• AIM: Pictures stay out. Extract the lines below from the first one through the line with "INK_W], parent, smooth=False)", both included.
--
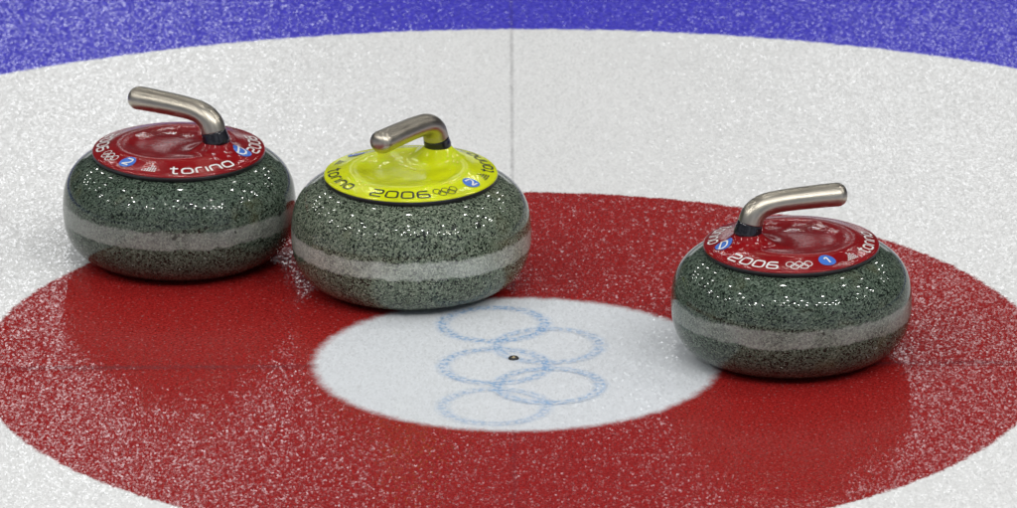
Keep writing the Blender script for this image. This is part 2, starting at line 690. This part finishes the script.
def sticker(surf, phi, r, rad, glyph, parent, turn=0.0):
    bm = bmesh.new()
    mp_ = ring_mapper(surf, radians(phi), r, r, .0006)
    cen = bm.verts.new(mp_(0, 0))
    prev = [cen]
    for rr in (.35, .7, 1.0):
        ring = [bm.verts.new(mp_(rad * rr * cos(2 * pi * q / 40), rad * rr * sin(2 * pi * q / 40))) for q in range(40)]
        for q in range(40):
            if len(prev) == 1:
                bm.faces.new((cen, ring[q], ring[(q + 1) % 40]))
            else:
                bm.faces.new((prev[q], ring[q], ring[(q + 1) % 40], prev[(q + 1) % 40]))
        prev = ring
    if glyph:
        mp2 = ring_mapper(surf, radians(phi), r, r, .0011)
        adv, strokes = GL_NUM2 if glyph == '2' else GL[glyph]
        g = rad * 1.08
        for pts, closed in strokes:
            q = [((a - adv / 2) * g * 1.05, (b - .5) * g * (1.45 if turn else 1)) for a, b in pts]
            ct, st = cos(turn), sin(turn)
            q = [(a * ct + b * st, -a * st + b * ct) for a, b in q]
            stroke(bm, fillet(q, .0022, closed), .0021, closed, mp2, mi=1)
    flip_up(bm)
    link_mesh("sticker", bm, [STK_B, INK_W], parent, smooth=False)


def tube(path, seg=28, caps=True):
    """path: list of (point, radius_side, radius_up)"""
    bm = bmesh.new()
    rings = []
    side = Vector((0, 1, 0))
    for i, (p, ra, rb) in enumerate(path):
        a = Vector(path[max(0, i - 1)][0])
        b = Vector(path[min(len(path) - 1, i + 1)][0])
        t = (b - a).normalized()
        up = t.cross(side).normalized()
        rings.append([bm.verts.new(Vector(p) + side * (ra * cos(2 * pi * q / seg)) + up * (rb * sin(2 * pi * q / seg))) for q in range(seg)])
    for r0, r1 in zip(rings, rings[1:]):
        for q in range(seg):
            bm.faces.new((r0[q], r0[(q + 1) % seg], r1[(q + 1) % seg], r1[q]))
    if caps:
        bm.faces.new(rings[0])
        bm.faces.new(list(reversed(rings[-1])))
    bmesh.ops.recalc_face_normals(bm, faces=bm.faces)
    return bm


def catmull(pts, m=8):
    out = []
    P = [pts[0]] + pts + [pts[-1]]
    for i in range(1, len(P) - 2):
        for j in range(m):
            t = j / m
            a, b, c, d = (Vector(q) for q in P[i - 1:i + 3])
            out.append(.5 * ((2 * b) + (c - a) * t + (2 * a - 5 * b + 4 * c - d) * t * t + (3 * b - a - 3 * c + d) * t ** 3))
    out.append(Vector(P[-2]))
    return out


def make_stone(x, y, ang_deg, label, gran, capmat, ink, hs=1.0, rs=1.0):
    """ang_deg: world direction the handle points to"""
    root = bpy.data.objects.new("curling_stone", None)
    C.objects.link(root)
    root.location = (x, y, .0002)
    root['label'] = label
    root['category'] = 'curling stone'
    root['group'] = 'curling stones lying in the house'
    prof = [(r * rs, z * hs) for r, z in body_profile()]
    zb0, zb1 = .0510 * hs, .0730 * hs
    body = link_mesh("stone_body", revolve(prof), gran, root)
    # bruised striking band, standing a hair proud on the belly
    band = [(r + .00005, z) for r, z in prof if zb0 - .004 < z < zb1 + .004]
    link_mesh("striking_band", revolve(band), gran, root)
    dz = ZC * 2 * (hs - 1)
    # black gasket below the cap
    link_mesh("rubber_rim", revolve([(.085, .1225 + dz), (.0975, .1230 + dz), (.0994, .1242 + dz), (.1002, .1262 + dz),
                                     (.1006, .1285 + dz), (.0995, .1296 + dz), (.085, .1296 + dz)]), BLACK, root)
    ang = radians(ang_deg)
    ca, sa = cos(ang), sin(ang)
    # cap
    bm = bmesh.new()
    nr, na = 92, 200
    prev = None
    cen = bm.verts.new((0, 0, cap_z(0, 0) + dz))
    for i in range(1, nr + 1):
        r = CAP_R * (i / nr)
        ring = []
        for j in range(na):
            a = 2 * pi * j / na
            s, t = r * cos(a), r * sin(a)
            ring.append(bm.verts.new((s * ca - t * sa, s * sa + t * ca, cap_z(s, t) + dz)))
        for j in range(na):
            if prev is None:
                bm.faces.new((cen, ring[j], ring[(j + 1) % na]))
            else:
                bm.faces.new((prev[j], ring[j], ring[(j + 1) % na], prev[(j + 1) % na]))
        prev = ring
    for dr, dzz in ((.0006, -.0003), (.0008, -.0009), (.0002, -.0015), (-.012, -.0016)):
        ring = [bm.verts.new(((CAP_R + dr) * cos(2 * pi * j / na + ang), (CAP_R + dr) * sin(2 * pi * j / na + ang), CAP_Z + dzz + dz)) for j in range(na)]
        for j in range(na):
            bm.faces.new((prev[j], ring[j], ring[(j + 1) % na], prev[(j + 1) % na]))
        prev = ring
    cap = link_mesh("cap", bm, capmat, root)
    surf0 = make_text_map(ang)
    surf = lambda a, b, lift=.00035: surf0(a, b, lift) + dz

    # handle assembly in (s, z), then turned to its direction
    def place(bm_):
        bmesh.ops.transform(bm_, matrix=Matrix.Translation((0, 0, dz)) @ Matrix.Rotation(ang, 4, 'Z'), verts=bm_.verts)
        return bm_
    lean = Vector((.30, 0, 1)).normalized()
    base = Vector((HS + .0005, 0, .1495))
    cpath = []
    for u, rr in ((-.003, .0155), (0, .0158), (.002, .0160), (.006, .0152), (.010, .0147), (.0128, .0144), (.0134, .0138)):
        cpath.append((base + lean * u, rr, rr * 1.02))
    link_mesh("collar", place(tube(cpath)), BLACKG, root)
    g0 = base + lean * .0130
    line = [tuple(g0), (-.0462, 0, .1706), (-.0388, 0, .1778), (-.0285, 0, .1820), (-.0130, 0, .1838), (.004, 0, .1844),
            (.022, 0, .1845), (.038, 0, .1845), (.0550, 0, .1842)]
    cl = catmull(line, 7)
    path = []
    n = len(cl)
    for i, p in enumerate(cl):
        u = i / (n - 1)
        ra = .0148 - .0010 * min(1, u / .45) + .0010 * max(0, (u - .5) * 2)
        rb = .0146 - .0020 * min(1, u / .45) + .0010 * max(0, (u - .5) * 2)
        path.append((p, ra, rb))
    d = (cl[-1] - cl[-2]).normalized()
    e, ra, rb = path[-1]
    for q in range(1, 9):
        a = pi / 2 * q / 8
        path.append((e + d * (.0115 * sin(a)), max(.0004, ra * cos(a) ** .8), max(.0004, rb * cos(a) ** .8)))
    hd = link_mesh("handle", place(tube(path)), METAL, root)
    return cap, surf


specs = []
# ---- left stone
c1, s1 = make_stone(-0.3875, 0.3700, 147, "red-capped stone marked 2 and D, touching the yellow-capped one, handle pointing left",
                    G_DARK, RED, INK_W, rs=.985)
word("torino", s1, -5, 44, INK_W, c1)
word("2006", s1, 74, 114, INK_W, c1)
word("2006", s1, -122, -82, INK_W, c1)
rings_emblem(s1, -67, INK_W, c1)
dots_emblem(s1, -22, INK_W, c1)
sticker(s1, -44, .0835, .0100, '2', c1)
sticker(s1, 66, .0815, .0108, 'D', c1, radians(68))
# ---- middle stone
c2, s2 = make_stone(-0.1175, 0.2640, 234, "paler granite stone with yellow cap and black lettering, behind the white button",
                    G_LITE, YEL, INK_K, hs=1.035, rs=1.01)
word("torino", s2, -94, -49, INK_K, c2)
word("2006", s2, -30, 14, INK_K, c2)
word("torino", s2, 86, 131, INK_K, c2)
rings_emblem(s2, 28, INK_K, c2)
dots_emblem(s2, 74, INK_K, c2)
dots_emblem(s2, -112, INK_K, c2)
sticker(s2, 55, .0850, .0100, '2', c2)
sticker(s2, -132, .0850, .0100, 'D', c2)
# ---- right stone
c3, s3 = make_stone(0.3175, 0.0165, 18, "red-capped stone marked D and 1, alone beside the white button, handle pointing right",
                    G_MID, RED, INK_W)
word("torino", s3, -126, -83, INK_W, c3)
word("2006", s3, -51, -11, INK_W, c3)
word("torino", s3, 65, 110, INK_W, c3)
rings_emblem(s3, 5, INK_W, c3)
dots_emblem(s3, 49, INK_W, c3)
sticker(s3, 28, .0835, .0100, '1', c3)
sticker(s3, -71, .0820, .0100, 'D', c3, radians(-60))

# ------------------------------------------------------------------ tee pin
pin = bpy.data.objects.new("tee_pin", None)
C.objects.link(pin)
pin.location = (0, 0, 0)
pin['label'] = "tiny dark metal pin sunk in the ice at the middle of the white button"
pin['category'] = 'pin'
link_mesh("pin_collar", revolve([(.0024, .0006), (.0030, .0022), (.0048, .0026), (.0058, .0018), (.0062, .0004)], 40), BLACK, pin)
link_mesh("pin_core", revolve([(0, .0030), (.0014, .0028), (.0022, .0020), (.0024, .0006)], 32), simple("brass", (.45, .36, .20), .3), pin)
--
• CORRECT ANSWER:
Keep writing the Blender script for this image. This is part 2, starting at line 690. This part finishes the script.
def sticker(surf, phi, r, rad, glyph, parent, turn=0.0):
    bm = bmesh.new()
    mp_ = ring_mapper(surf, radians(phi), r, r, .0006)
    cen = bm.verts.new(mp_(0, 0))
    prev = [cen]
    for rr in (.35, .7, 1.0):
        ring = [bm.verts.new(mp_(rad * rr * cos(2 * pi * q / 40), rad * rr * sin(2 * pi * q / 40))) for q in range(40)]
        for q in range(40):
            if len(prev) == 1:
                bm.faces.new((cen, ring[q], ring[(q + 1) % 40]))
            else:
                bm.faces.new((prev[q], ring[q], ring[(q + 1) % 40], prev[(q + 1) % 40]))
        prev = ring
    if glyph:
        mp2 = ring_mapper(surf, radians(phi), r, r, .0011)
        adv, strokes = GL_NUM2 if glyph == '2' else GL[glyph]
        g = rad * 1.08
        for pts, closed in strokes:
            q = [((a - adv / 2) * g * 1.05, (b - .5) * g * (1.45 if turn else 1)) for a, b in pts]
            ct, st = cos(turn), sin(turn)
            q = [(a * ct + b * st, -a * st + b * ct) for a, b in q]
            stroke(bm, fillet(q, .0022, closed), .0021, closed, mp2, mi=1)
    flip_up(bm)
    link_mesh("sticker", bm, [STK_B, INK_W], parent, smooth=False)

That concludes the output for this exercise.